評論家はなんとでも評せるが、大事なのは具体的に半歩でも解決へ進めることだ。

 飯島氏の突然の訪朝には最初から「陰謀」の影があった。それを何よりも物語っていたのは平常の空港に降り立った飯島氏が多くのプレスに取り囲まれて戸惑った表情を浮かべたことだ。


 おそらく極秘で訪朝する約束だったに違いない。拉致問題解決に向けて水面下で地均しをするつもりだったのだろう。しかし実際には華々しく世界へ向けて報道されてしまった。


 


 北朝鮮は孤立していた。国内には飢えた国民を抱え、政治体制は父親から受け継いだばかりの若い独裁者が体制固めに腐心していた。


 何よりも軍部の支持を取り付けるために強硬姿勢を崩すわけにはいかなかった。しかし軍部の力が増大すれば国力は衰えるのが自然の理だ。なぜなら軍隊とはただただ消費を続けるだけの存在だからだ。


 


 究極の官僚というべき軍部を纏めるのは容易ではない。彼らの権益を守りつつ、各軍の均衡を図るのは若い独裁者にとって薄氷を踏む思いだろう。


 しかも国庫は空っぽだ。それでもミサイル開発になけなしの銭を投じ、核開発に国民の食糧を買うべきカネを乱費した。若い独裁者にとって八方塞の状態だっただろう。


 


 そこに功を焦る日本政府が目に入った。実態のない口先介入と日銀の輪転機高速回転策だけで「円安株高」を創出したと勘違いし、自らも思い込んで悦に入っている無策な安倍政権の隙だらけの外交姿勢だ。

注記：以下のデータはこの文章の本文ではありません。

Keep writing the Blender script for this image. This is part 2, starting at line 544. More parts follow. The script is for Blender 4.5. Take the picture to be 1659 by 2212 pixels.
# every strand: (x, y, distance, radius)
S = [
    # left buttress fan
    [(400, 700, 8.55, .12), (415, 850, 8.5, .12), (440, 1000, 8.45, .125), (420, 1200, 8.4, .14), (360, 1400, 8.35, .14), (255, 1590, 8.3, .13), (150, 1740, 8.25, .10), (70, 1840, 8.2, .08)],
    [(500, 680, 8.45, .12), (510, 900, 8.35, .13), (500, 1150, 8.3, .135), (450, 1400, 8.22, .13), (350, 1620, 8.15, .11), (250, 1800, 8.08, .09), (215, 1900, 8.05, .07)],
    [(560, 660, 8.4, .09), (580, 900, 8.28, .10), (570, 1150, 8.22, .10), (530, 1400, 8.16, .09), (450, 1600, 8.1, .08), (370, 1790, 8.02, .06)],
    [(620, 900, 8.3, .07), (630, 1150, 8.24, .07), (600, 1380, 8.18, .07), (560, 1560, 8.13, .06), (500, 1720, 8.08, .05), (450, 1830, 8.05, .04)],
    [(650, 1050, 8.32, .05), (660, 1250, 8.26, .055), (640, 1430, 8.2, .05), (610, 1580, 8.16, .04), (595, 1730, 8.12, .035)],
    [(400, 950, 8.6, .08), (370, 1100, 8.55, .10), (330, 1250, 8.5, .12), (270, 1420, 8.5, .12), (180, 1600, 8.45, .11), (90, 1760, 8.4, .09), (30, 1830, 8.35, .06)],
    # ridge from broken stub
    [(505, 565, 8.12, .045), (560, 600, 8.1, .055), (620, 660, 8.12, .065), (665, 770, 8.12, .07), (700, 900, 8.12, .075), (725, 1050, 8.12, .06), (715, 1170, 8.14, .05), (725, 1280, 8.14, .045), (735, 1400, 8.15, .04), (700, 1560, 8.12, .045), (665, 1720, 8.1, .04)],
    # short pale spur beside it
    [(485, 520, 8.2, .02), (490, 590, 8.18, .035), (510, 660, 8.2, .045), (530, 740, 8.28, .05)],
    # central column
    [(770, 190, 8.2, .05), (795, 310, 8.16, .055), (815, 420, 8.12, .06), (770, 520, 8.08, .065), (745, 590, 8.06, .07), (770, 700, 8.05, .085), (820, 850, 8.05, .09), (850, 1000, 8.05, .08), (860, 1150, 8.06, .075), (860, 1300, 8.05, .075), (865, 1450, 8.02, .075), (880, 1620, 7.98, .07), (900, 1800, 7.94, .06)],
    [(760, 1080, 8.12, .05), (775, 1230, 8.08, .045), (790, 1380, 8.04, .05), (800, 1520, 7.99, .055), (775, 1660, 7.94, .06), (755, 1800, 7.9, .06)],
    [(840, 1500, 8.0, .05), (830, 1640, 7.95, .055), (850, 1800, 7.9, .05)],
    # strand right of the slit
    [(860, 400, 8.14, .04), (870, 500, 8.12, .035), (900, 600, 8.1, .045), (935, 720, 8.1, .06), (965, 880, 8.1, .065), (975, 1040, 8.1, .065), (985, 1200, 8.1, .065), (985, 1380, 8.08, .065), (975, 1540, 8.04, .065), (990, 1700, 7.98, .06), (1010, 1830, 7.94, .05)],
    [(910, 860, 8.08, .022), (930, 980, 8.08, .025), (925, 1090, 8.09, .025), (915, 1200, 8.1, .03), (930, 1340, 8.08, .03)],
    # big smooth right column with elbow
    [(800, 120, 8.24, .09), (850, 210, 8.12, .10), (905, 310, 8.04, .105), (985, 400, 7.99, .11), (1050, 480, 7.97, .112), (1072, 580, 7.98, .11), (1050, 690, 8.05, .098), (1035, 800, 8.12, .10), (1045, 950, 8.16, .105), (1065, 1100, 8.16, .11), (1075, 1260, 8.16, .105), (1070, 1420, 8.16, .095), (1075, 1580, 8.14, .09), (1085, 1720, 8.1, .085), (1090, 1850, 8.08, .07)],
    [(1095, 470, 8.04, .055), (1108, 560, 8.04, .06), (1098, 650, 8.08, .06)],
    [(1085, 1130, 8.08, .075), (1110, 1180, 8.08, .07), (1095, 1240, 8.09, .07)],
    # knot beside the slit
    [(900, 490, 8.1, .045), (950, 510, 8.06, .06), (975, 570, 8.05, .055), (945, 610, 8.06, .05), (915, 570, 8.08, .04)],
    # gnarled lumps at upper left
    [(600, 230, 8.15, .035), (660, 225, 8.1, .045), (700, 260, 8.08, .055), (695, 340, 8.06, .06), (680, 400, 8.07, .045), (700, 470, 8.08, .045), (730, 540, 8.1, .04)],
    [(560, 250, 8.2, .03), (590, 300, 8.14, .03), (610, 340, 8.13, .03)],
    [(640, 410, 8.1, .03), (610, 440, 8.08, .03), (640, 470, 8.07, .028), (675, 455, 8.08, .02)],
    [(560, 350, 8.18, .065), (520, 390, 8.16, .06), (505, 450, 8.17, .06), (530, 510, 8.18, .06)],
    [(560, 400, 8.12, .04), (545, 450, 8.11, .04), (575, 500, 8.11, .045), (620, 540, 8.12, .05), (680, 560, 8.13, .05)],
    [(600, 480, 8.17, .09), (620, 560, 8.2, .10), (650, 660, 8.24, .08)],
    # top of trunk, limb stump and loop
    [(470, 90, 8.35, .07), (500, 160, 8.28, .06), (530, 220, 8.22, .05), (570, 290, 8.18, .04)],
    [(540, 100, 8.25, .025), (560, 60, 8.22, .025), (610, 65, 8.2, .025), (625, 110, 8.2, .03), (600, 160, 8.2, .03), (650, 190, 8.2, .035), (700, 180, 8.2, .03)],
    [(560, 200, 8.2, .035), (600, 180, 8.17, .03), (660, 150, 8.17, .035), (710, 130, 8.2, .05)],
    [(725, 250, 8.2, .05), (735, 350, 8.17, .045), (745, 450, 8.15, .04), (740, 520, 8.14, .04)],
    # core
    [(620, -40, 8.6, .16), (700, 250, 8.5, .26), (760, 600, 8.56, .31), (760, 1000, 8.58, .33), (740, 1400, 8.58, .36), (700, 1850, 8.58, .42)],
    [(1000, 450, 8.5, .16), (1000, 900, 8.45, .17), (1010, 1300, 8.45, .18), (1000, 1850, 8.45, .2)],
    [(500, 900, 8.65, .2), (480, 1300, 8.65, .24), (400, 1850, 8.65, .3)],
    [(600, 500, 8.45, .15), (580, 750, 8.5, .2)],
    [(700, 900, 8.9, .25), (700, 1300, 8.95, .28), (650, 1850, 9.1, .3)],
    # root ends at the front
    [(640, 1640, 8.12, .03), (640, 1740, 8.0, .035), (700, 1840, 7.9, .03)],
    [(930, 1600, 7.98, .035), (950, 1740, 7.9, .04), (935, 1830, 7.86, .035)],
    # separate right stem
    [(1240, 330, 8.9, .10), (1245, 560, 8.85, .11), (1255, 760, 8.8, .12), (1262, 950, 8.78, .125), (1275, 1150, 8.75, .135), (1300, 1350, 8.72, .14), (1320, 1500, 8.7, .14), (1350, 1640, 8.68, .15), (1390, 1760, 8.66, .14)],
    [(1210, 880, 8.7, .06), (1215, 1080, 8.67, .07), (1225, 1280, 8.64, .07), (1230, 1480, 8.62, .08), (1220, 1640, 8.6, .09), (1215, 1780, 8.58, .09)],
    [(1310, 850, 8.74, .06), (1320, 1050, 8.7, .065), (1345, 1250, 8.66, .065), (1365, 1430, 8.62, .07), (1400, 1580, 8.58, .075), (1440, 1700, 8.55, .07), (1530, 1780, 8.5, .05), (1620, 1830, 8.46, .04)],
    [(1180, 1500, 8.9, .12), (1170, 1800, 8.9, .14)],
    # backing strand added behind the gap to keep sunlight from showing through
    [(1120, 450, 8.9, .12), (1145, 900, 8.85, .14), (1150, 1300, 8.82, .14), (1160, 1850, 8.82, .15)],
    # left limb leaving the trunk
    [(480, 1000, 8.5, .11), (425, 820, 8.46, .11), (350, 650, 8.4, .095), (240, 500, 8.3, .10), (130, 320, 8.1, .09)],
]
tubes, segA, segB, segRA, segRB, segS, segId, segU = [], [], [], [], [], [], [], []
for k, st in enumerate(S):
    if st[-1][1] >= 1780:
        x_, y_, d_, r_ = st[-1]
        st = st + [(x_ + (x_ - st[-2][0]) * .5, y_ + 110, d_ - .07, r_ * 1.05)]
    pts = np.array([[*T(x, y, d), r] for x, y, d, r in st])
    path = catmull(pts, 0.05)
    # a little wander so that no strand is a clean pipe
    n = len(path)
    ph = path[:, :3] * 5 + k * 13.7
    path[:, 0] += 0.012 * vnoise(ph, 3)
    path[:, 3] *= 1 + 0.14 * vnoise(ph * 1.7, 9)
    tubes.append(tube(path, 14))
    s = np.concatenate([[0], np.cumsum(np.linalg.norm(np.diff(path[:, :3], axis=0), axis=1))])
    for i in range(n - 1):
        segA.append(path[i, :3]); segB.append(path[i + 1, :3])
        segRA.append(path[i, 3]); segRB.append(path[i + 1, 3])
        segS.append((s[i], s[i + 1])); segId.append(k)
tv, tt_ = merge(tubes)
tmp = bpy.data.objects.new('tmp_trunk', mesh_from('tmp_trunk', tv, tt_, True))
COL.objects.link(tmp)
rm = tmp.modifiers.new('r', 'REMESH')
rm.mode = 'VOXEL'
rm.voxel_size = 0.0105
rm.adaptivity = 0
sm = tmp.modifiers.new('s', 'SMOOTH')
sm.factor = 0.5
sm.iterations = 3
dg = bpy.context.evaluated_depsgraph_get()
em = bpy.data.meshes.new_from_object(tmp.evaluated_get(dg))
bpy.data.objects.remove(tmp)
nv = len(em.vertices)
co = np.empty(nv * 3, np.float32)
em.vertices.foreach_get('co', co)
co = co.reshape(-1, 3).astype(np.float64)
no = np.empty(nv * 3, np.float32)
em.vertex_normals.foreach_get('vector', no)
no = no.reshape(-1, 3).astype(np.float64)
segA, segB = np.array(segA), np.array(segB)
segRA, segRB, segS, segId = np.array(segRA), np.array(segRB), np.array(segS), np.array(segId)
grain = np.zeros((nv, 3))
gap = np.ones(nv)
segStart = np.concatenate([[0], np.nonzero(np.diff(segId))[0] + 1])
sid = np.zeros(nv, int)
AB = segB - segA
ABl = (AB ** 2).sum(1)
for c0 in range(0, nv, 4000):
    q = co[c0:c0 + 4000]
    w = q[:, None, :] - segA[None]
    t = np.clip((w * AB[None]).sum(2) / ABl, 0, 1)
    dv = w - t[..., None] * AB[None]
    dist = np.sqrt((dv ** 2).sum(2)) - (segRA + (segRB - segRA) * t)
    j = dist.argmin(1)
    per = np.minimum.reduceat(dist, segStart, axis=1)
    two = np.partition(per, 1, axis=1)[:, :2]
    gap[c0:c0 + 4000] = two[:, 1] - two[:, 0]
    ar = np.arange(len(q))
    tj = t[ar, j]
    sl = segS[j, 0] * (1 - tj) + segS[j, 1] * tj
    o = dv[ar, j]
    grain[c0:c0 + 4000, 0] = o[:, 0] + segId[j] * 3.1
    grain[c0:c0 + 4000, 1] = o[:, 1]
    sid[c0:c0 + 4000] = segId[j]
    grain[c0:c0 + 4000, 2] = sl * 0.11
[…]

 日本が北朝鮮とサシで外交できるわけがない。なぜなら北朝鮮が日本に求めるものとしたら食糧援助か資金援助の二つしかないが、日本はそのどちらも単独で勝手に実施することはできない。あくまでも六ヶ国協調の中で行動するしかない。


 


 日本が軍事的脅威を北朝鮮に与えているわけでもない。日本の艦船が北朝鮮の東側海岸線を海上封鎖しているわけでもない。ただ朝鮮総連を通じて北朝鮮へ資金献上していたルートを締め上げているだけだ。


 日本が北朝鮮に対して切れる外交カードは皆無に近い。ただ唯一切れるとしたら嫌韓ムードが高まっている日本世論の歓心を買って、一時的にでも韓国を牽制することだ。北朝鮮は遠交近攻という古典的な外交術を使ったに過ぎない。


 


 外交カードを持たない日本政府が功を焦って、これ以上北朝鮮のペースに乗らないことだ。参議院選挙までに安倍氏が突如訪朝するのでは、というバカな見通しを述べる評論家がいるが、彼らは米・中でさえ手玉にとってミサイル開発し核開発したシタタカな北朝鮮を日本と同じ常識的な国だと思い込んでいるとしか思えない。


 北朝鮮こそ軍部の軍部による軍部のための国家だ。つまり偉大なる軍部・官僚国家で、若い独裁者は官僚組織の象徴として君臨しているだけだ。彼らは喉から手が出るほど資金援助を望んでいる。しかし、それは飢えた虎に餌を与えて太らせるだけだ。どうやって虎を檻の中へ閉じ込めるのかを考えなければならない。


 


 飯島訪朝は既に終わった。この後の進展などは何もない。北朝鮮によって「ドアは開いているゾ」というアピールに使われただけだ。奇しくも北朝鮮の軍部高官が訪中した。それも飯島効果によるものだ。


 日本の拉致問題は何も進展しなかったし、今後も北朝鮮が対日の最大のカードを簡単に手放すとは思えない。シタタカな北朝鮮と交渉するには純情可憐な日本政府に荷は重すぎる。ここは六ヶ国と協調していくしかないだろう。ゆめゆめ安倍氏はスタンドプレーに走らないことだ。